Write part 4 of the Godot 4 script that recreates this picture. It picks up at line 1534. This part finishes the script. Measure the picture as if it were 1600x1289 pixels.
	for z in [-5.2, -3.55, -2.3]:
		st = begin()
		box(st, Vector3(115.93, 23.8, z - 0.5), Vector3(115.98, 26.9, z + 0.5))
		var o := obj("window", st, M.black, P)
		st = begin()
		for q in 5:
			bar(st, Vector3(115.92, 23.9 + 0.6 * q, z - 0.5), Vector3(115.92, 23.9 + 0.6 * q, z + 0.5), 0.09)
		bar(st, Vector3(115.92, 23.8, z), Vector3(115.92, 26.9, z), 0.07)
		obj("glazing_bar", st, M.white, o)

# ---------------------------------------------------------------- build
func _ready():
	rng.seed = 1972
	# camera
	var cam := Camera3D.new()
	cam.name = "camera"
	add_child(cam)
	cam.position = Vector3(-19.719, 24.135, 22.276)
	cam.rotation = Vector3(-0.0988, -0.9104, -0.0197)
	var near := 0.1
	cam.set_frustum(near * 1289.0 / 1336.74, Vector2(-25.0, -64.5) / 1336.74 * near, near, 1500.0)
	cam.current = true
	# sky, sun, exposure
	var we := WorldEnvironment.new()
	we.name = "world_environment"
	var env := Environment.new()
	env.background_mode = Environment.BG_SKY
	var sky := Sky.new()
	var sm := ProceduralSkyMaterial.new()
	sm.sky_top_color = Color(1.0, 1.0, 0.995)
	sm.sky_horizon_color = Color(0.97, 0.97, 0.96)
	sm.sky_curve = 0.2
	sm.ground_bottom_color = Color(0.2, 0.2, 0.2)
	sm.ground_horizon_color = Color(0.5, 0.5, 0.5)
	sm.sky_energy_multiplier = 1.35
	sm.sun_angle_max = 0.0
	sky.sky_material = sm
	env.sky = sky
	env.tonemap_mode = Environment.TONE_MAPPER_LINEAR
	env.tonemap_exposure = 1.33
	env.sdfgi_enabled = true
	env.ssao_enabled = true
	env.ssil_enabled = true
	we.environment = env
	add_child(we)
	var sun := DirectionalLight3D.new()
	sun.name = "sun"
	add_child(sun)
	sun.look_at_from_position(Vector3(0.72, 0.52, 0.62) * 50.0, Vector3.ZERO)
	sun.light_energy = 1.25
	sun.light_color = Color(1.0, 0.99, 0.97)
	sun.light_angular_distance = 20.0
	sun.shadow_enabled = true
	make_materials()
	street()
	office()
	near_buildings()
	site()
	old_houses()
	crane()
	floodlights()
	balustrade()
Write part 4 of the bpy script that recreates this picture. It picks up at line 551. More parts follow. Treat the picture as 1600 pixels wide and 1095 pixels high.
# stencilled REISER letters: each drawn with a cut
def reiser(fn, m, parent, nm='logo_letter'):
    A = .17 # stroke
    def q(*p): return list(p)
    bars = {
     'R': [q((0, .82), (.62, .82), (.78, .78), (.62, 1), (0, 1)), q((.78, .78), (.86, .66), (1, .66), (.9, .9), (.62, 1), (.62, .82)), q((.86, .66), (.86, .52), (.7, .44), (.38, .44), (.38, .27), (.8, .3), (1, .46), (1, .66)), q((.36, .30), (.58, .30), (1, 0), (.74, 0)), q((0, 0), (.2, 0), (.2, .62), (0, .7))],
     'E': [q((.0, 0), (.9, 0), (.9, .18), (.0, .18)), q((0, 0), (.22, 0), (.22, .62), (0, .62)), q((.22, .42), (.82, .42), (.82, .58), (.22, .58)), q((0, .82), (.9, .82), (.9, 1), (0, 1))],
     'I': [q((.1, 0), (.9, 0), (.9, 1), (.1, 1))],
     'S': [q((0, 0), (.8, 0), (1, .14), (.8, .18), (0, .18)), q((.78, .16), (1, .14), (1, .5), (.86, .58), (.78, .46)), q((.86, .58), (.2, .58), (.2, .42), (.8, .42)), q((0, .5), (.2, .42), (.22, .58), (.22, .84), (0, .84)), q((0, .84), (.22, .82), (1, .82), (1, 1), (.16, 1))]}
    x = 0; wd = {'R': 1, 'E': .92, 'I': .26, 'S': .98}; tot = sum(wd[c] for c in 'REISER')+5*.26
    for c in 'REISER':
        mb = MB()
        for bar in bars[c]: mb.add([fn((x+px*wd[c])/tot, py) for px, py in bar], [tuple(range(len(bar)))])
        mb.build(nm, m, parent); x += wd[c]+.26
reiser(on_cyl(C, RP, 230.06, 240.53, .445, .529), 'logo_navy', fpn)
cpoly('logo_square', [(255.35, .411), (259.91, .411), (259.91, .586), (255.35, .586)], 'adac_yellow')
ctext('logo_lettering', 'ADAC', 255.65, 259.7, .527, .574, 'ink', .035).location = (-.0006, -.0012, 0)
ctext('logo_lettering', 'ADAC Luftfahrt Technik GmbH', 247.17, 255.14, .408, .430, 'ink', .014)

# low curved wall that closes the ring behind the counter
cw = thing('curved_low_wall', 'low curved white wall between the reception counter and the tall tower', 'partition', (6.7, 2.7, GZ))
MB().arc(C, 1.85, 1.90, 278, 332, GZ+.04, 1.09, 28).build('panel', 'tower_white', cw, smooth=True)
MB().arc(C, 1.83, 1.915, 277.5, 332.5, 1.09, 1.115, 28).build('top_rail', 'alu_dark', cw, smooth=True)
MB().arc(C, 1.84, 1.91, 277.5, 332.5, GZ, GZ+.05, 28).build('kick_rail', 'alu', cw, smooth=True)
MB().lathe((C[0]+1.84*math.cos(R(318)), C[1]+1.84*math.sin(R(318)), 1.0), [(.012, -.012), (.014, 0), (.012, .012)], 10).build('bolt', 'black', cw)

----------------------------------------

Extract each line of the listing above, copying it word for word.

→ **ANSWER BELOW**
Write part 4 of the Godot 4 script that recreates this picture. It picks up at line 1534. This part finishes the script. Measure the picture as if it were 1600x1289 pixels.
	for z in [-5.2, -3.55, -2.3]:
		st = begin()
		box(st, Vector3(115.93, 23.8, z - 0.5), Vector3(115.98, 26.9, z + 0.5))
		var o := obj("window", st, M.black, P)
		st = begin()
		for q in 5:
			bar(st, Vector3(115.92, 23.9 + 0.6 * q, z - 0.5), Vector3(115.92, 23.9 + 0.6 * q, z + 0.5), 0.09)
		bar(st, Vector3(115.92, 23.8, z), Vector3(115.92, 26.9, z), 0.07)
		obj("glazing_bar", st, M.white, o)

# ---------------------------------------------------------------- build
func _ready():
	rng.seed = 1972
	# camera
	var cam := Camera3D.new()
	cam.name = "camera"
	add_child(cam)
	cam.position = Vector3(-19.719, 24.135, 22.276)
	cam.rotation = Vector3(-0.0988, -0.9104, -0.0197)
	var near := 0.1
	cam.set_frustum(near * 1289.0 / 1336.74, Vector2(-25.0, -64.5) / 1336.74 * near, near, 1500.0)
	cam.current = true
	# sky, sun, exposure
	var we := WorldEnvironment.new()
	we.name = "world_environment"
	var env := Environment.new()
	env.background_mode = Environment.BG_SKY
	var sky := Sky.new()
	var sm := ProceduralSkyMaterial.new()
	sm.sky_top_color = Color(1.0, 1.0, 0.995)
	sm.sky_horizon_color = Color(0.97, 0.97, 0.96)
	sm.sky_curve = 0.2
	sm.ground_bottom_color = Color(0.2, 0.2, 0.2)
	sm.ground_horizon_color = Color(0.5, 0.5, 0.5)
	sm.sky_energy_multiplier = 1.35
	sm.sun_angle_max = 0.0
	sky.sky_material = sm
	env.sky = sky
	env.tonemap_mode = Environment.TONE_MAPPER_LINEAR
	env.tonemap_exposure = 1.33
	env.sdfgi_enabled = true
	env.ssao_enabled = true
	env.ssil_enabled = true
	we.environment = env
	add_child(we)
	var sun := DirectionalLight3D.new()
	sun.name = "sun"
	add_child(sun)
	sun.look_at_from_position(Vector3(0.72, 0.52, 0.62) * 50.0, Vector3.ZERO)
	sun.light_energy = 1.25
	sun.light_color = Color(1.0, 0.99, 0.97)
	sun.light_angular_distance = 20.0
	sun.shadow_enabled = true
	make_materials()
	street()
	office()
	near_buildings()
	site()
	old_houses()
	crane()
	floodlights()
	balustrade()
Write part 4 of the bpy script that recreates this picture. It picks up at line 551. More parts follow. Treat the picture as 1600 pixels wide and 1095 pixels high.
# stencilled REISER letters: each drawn with a cut
def reiser(fn, m, parent, nm='logo_letter'):
    A = .17 # stroke
    def q(*p): return list(p)
    bars = {
     'R': [q((0, .82), (.62, .82), (.78, .78), (.62, 1), (0, 1)), q((.78, .78), (.86, .66), (1, .66), (.9, .9), (.62, 1), (.62, .82)), q((.86, .66), (.86, .52), (.7, .44), (.38, .44), (.38, .27), (.8, .3), (1, .46), (1, .66)), q((.36, .30), (.58, .30), (1, 0), (.74, 0)), q((0, 0), (.2, 0), (.2, .62), (0, .7))],
     'E': [q((.0, 0), (.9, 0), (.9, .18), (.0, .18)), q((0, 0), (.22, 0), (.22, .62), (0, .62)), q((.22, .42), (.82, .42), (.82, .58), (.22, .58)), q((0, .82), (.9, .82), (.9, 1), (0, 1))],
     'I': [q((.1, 0), (.9, 0), (.9, 1), (.1, 1))],
     'S': [q((0, 0), (.8, 0), (1, .14), (.8, .18), (0, .18)), q((.78, .16), (1, .14), (1, .5), (.86, .58), (.78, .46)), q((.86, .58), (.2, .58), (.2, .42), (.8, .42)), q((0, .5), (.2, .42), (.22, .58), (.22, .84), (0, .84)), q((0, .84), (.22, .82), (1, .82), (1, 1), (.16, 1))]}
    x = 0; wd = {'R': 1, 'E': .92, 'I': .26, 'S': .98}; tot = sum(wd[c] for c in 'REISER')+5*.26
    for c in 'REISER':
        mb = MB()
        for bar in bars[c]: mb.add([fn((x+px*wd[c])/tot, py) for px, py in bar], [tuple(range(len(bar)))])
        mb.build(nm, m, parent); x += wd[c]+.26
reiser(on_cyl(C, RP, 230.06, 240.53, .445, .529), 'logo_navy', fpn)
cpoly('logo_square', [(255.35, .411), (259.91, .411), (259.91, .586), (255.35, .586)], 'adac_yellow')
ctext('logo_lettering', 'ADAC', 255.65, 259.7, .527, .574, 'ink', .035).location = (-.0006, -.0012, 0)
ctext('logo_lettering', 'ADAC Luftfahrt Technik GmbH', 247.17, 255.14, .408, .430, 'ink', .014)

# low curved wall that closes the ring behind the counter
cw = thing('curved_low_wall', 'low curved white wall between the reception counter and the tall tower', 'partition', (6.7, 2.7, GZ))
MB().arc(C, 1.85, 1.90, 278, 332, GZ+.04, 1.09, 28).build('panel', 'tower_white', cw, smooth=True)
MB().arc(C, 1.83, 1.915, 277.5, 332.5, 1.09, 1.115, 28).build('top_rail', 'alu_dark', cw, smooth=True)
MB().arc(C, 1.84, 1.91, 277.5, 332.5, GZ, GZ+.05, 28).build('kick_rail', 'alu', cw, smooth=True)
MB().lathe((C[0]+1.84*math.cos(R(318)), C[1]+1.84*math.sin(R(318)), 1.0), [(.012, -.012), (.014, 0), (.012, .012)], 10).build('bolt', 'black', cw)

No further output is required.